[DESCRIPTION OF THE TASK] Go through the records and give each one again exactly.

(Stored dataset items)
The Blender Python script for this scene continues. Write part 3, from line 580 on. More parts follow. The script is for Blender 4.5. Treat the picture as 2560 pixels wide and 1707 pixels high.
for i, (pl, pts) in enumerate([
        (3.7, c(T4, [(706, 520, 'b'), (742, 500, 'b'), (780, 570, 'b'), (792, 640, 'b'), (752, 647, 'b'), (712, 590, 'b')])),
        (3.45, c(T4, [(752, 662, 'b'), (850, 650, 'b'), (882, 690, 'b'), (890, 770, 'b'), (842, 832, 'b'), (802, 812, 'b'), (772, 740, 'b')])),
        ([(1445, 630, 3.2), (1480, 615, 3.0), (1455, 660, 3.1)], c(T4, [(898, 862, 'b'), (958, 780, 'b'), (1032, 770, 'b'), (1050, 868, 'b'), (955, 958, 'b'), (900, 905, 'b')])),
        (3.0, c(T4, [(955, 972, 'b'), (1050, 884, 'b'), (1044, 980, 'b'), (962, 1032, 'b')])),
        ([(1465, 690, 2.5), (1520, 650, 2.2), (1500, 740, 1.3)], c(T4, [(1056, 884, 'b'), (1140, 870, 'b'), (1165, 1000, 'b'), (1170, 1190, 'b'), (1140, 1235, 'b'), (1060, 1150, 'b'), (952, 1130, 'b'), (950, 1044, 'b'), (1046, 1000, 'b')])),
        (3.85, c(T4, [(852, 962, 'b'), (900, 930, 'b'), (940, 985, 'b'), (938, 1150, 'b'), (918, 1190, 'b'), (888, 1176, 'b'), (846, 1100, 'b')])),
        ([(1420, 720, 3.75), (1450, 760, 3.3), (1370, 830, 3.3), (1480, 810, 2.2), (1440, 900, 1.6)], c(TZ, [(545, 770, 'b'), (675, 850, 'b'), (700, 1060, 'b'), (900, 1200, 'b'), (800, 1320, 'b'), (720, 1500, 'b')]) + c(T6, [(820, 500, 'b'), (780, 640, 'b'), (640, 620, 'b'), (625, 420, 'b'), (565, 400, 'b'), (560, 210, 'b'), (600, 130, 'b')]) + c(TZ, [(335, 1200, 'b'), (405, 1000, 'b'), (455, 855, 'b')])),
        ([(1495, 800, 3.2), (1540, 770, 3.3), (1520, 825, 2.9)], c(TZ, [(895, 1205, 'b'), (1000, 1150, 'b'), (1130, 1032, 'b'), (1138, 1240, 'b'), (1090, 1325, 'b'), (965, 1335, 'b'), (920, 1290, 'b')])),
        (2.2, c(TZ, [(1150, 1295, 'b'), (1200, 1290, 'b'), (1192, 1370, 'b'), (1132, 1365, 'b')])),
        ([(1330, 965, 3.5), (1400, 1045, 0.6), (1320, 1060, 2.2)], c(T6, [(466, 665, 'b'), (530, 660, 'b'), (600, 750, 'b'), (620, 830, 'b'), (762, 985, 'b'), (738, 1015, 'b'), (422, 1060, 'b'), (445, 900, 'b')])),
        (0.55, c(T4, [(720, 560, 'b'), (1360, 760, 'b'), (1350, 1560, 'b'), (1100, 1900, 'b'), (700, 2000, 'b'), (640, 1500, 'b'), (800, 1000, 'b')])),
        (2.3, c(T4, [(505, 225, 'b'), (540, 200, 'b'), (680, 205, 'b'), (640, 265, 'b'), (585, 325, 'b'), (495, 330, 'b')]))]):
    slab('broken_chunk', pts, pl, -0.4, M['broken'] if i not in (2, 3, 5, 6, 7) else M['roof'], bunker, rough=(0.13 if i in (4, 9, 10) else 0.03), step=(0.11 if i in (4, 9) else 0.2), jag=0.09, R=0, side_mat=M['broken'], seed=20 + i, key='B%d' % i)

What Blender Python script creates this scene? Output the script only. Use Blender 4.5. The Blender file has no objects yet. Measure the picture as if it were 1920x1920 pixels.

[EXERCISE SOLUTION]
The Blender Python script for this scene continues. Write part 3, from line 580 on. More parts follow. The script is for Blender 4.5. Treat the picture as 2560 pixels wide and 1707 pixels high.
for i, (pl, pts) in enumerate([
        (3.7, c(T4, [(706, 520, 'b'), (742, 500, 'b'), (780, 570, 'b'), (792, 640, 'b'), (752, 647, 'b'), (712, 590, 'b')])),
        (3.45, c(T4, [(752, 662, 'b'), (850, 650, 'b'), (882, 690, 'b'), (890, 770, 'b'), (842, 832, 'b'), (802, 812, 'b'), (772, 740, 'b')])),
        ([(1445, 630, 3.2), (1480, 615, 3.0), (1455, 660, 3.1)], c(T4, [(898, 862, 'b'), (958, 780, 'b'), (1032, 770, 'b'), (1050, 868, 'b'), (955, 958, 'b'), (900, 905, 'b')])),
        (3.0, c(T4, [(955, 972, 'b'), (1050, 884, 'b'), (1044, 980, 'b'), (962, 1032, 'b')])),
        ([(1465, 690, 2.5), (1520, 650, 2.2), (1500, 740, 1.3)], c(T4, [(1056, 884, 'b'), (1140, 870, 'b'), (1165, 1000, 'b'), (1170, 1190, 'b'), (1140, 1235, 'b'), (1060, 1150, 'b'), (952, 1130, 'b'), (950, 1044, 'b'), (1046, 1000, 'b')])),
        (3.85, c(T4, [(852, 962, 'b'), (900, 930, 'b'), (940, 985, 'b'), (938, 1150, 'b'), (918, 1190, 'b'), (888, 1176, 'b'), (846, 1100, 'b')])),
        ([(1420, 720, 3.75), (1450, 760, 3.3), (1370, 830, 3.3), (1480, 810, 2.2), (1440, 900, 1.6)], c(TZ, [(545, 770, 'b'), (675, 850, 'b'), (700, 1060, 'b'), (900, 1200, 'b'), (800, 1320, 'b'), (720, 1500, 'b')]) + c(T6, [(820, 500, 'b'), (780, 640, 'b'), (640, 620, 'b'), (625, 420, 'b'), (565, 400, 'b'), (560, 210, 'b'), (600, 130, 'b')]) + c(TZ, [(335, 1200, 'b'), (405, 1000, 'b'), (455, 855, 'b')])),
        ([(1495, 800, 3.2), (1540, 770, 3.3), (1520, 825, 2.9)], c(TZ, [(895, 1205, 'b'), (1000, 1150, 'b'), (1130, 1032, 'b'), (1138, 1240, 'b'), (1090, 1325, 'b'), (965, 1335, 'b'), (920, 1290, 'b')])),
        (2.2, c(TZ, [(1150, 1295, 'b'), (1200, 1290, 'b'), (1192, 1370, 'b'), (1132, 1365, 'b')])),
        ([(1330, 965, 3.5), (1400, 1045, 0.6), (1320, 1060, 2.2)], c(T6, [(466, 665, 'b'), (530, 660, 'b'), (600, 750, 'b'), (620, 830, 'b'), (762, 985, 'b'), (738, 1015, 'b'), (422, 1060, 'b'), (445, 900, 'b')])),
        (0.55, c(T4, [(720, 560, 'b'), (1360, 760, 'b'), (1350, 1560, 'b'), (1100, 1900, 'b'), (700, 2000, 'b'), (640, 1500, 'b'), (800, 1000, 'b')])),
        (2.3, c(T4, [(505, 225, 'b'), (540, 200, 'b'), (680, 205, 'b'), (640, 265, 'b'), (585, 325, 'b'), (495, 330, 'b')]))]):
    slab('broken_chunk', pts, pl, -0.4, M['broken'] if i not in (2, 3, 5, 6, 7) else M['roof'], bunker, rough=(0.13 if i in (4, 9, 10) else 0.03), step=(0.11 if i in (4, 9) else 0.2), jag=0.09, R=0, side_mat=M['broken'], seed=20 + i, key='B%d' % i)

What Blender Python script creates this scene? Output the script only. Use Blender 4.5. The Blender file has no objects yet. Measure the picture as if it were 1920x1920 pixels.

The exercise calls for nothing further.